14a et 20 ) [16]. Mais on ne trouve pas toujours les mêmes bois pour désigner
la même personne (figs. 15b et 21
). Ce système de
réutilisation de gravures caractérise
également les éditions plus tardives de
l’œuvre, quoi qu’il s’agisse
d’autres bois. Ainsi, la standardisation livresque
apportée par la nouvelle technologie de
l’imprimerie à travers la duplication a
influencé de manière conséquente la
réception textuelle et iconographique des
premières éditions des XXI Epistres
d’Ovide. Un lectorat plus étendu et
plus vaste de cette traduction extrêmement populaire avait
accès à un texte illustré de
manière semblable.
[11]
En fait, c’est Ovide qui leur a donné leur propre
voix, quoiqu’il ait manipulé leurs paroles en tant
qu’homme. On trouve la femme écrivain ou lectrice,
souvent entourée de livres et d’instruments
d’écrire, dans quelques miniatures des traductions
manuscrites du De mulieribus claris de Boccace,
une autre œuvre très prisée
à l’époque. Voir, par exemple, les
miniatures d’Erythrée (f° 30 r°),
d’Amalthée (f° 37 r°), de Sapho (f° 71
v°), et de Cornificia (f° 127 r°) dans le manuscrit BnF fr. 12420 (ca.
1402).
[12]
Cela suggère que l’artiste était au
courant de chacune des histoires.
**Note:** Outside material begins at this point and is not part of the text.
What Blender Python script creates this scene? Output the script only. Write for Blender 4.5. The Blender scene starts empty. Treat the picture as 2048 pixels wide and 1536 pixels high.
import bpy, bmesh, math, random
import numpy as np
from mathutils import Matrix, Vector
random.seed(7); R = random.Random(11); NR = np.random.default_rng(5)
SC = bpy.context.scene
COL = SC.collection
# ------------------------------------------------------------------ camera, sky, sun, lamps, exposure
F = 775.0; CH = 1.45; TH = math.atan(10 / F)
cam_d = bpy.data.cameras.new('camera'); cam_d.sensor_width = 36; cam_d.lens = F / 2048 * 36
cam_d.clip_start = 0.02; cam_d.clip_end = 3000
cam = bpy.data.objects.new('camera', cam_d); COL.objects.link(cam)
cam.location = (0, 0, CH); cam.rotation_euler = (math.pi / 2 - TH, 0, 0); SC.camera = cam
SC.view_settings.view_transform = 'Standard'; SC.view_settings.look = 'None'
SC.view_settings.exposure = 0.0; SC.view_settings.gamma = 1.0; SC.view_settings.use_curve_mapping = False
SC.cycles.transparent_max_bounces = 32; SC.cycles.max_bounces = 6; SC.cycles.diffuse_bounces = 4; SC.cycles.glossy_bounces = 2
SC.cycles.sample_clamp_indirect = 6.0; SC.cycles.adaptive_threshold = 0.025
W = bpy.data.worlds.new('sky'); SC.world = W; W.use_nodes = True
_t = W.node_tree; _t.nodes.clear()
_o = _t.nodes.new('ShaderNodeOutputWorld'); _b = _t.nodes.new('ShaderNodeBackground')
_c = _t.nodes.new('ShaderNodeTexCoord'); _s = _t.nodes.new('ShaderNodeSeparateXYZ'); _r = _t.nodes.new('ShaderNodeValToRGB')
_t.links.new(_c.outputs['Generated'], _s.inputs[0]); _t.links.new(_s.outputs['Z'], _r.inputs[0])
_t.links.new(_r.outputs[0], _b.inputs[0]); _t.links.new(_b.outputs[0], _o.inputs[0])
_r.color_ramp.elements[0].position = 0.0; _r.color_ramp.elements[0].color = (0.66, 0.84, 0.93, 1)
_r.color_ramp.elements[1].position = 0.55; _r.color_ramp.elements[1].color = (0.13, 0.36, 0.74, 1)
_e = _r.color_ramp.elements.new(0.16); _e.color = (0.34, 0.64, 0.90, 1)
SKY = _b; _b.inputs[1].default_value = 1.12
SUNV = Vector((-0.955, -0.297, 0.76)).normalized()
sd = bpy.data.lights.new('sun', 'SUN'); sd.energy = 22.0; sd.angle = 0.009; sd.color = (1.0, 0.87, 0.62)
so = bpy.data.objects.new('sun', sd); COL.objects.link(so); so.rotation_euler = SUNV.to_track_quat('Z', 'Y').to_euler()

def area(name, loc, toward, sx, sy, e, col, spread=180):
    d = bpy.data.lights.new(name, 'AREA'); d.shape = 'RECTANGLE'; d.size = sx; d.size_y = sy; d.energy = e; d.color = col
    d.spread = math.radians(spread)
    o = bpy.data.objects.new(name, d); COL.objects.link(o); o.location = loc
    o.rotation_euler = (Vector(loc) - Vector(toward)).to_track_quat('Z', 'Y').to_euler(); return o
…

Certaines scènes
subsidiaires qui ne figurent pas dans le texte même
dérivent sans doute des connaissances mythologiques
générales de l’artiste (ou du libraire)
que le lectorat aurait bien reconnues.
[13]
Voir les manuscrits BnF 874, ONB 2624, Députés
1466, et Dresde O65.
[14]
Aucun autre système de répétition
iconographique ne rattache le corpus des manuscrits aux
imprimés.
[15]
Le seul exemplaire existant de cette édition est
conservé à la Bibliothèque Publique de
Parme (Inc. 237).
[16]
Voir C. Brown, « Du manuscrit à
l’imprimé : Les XXI Epistres
d’Ovide d’Octovien de Saint-Gelais
», art. cit., pp. 77-80, pour des
renseignements sur les relations entre ses imprimeurs et libraires.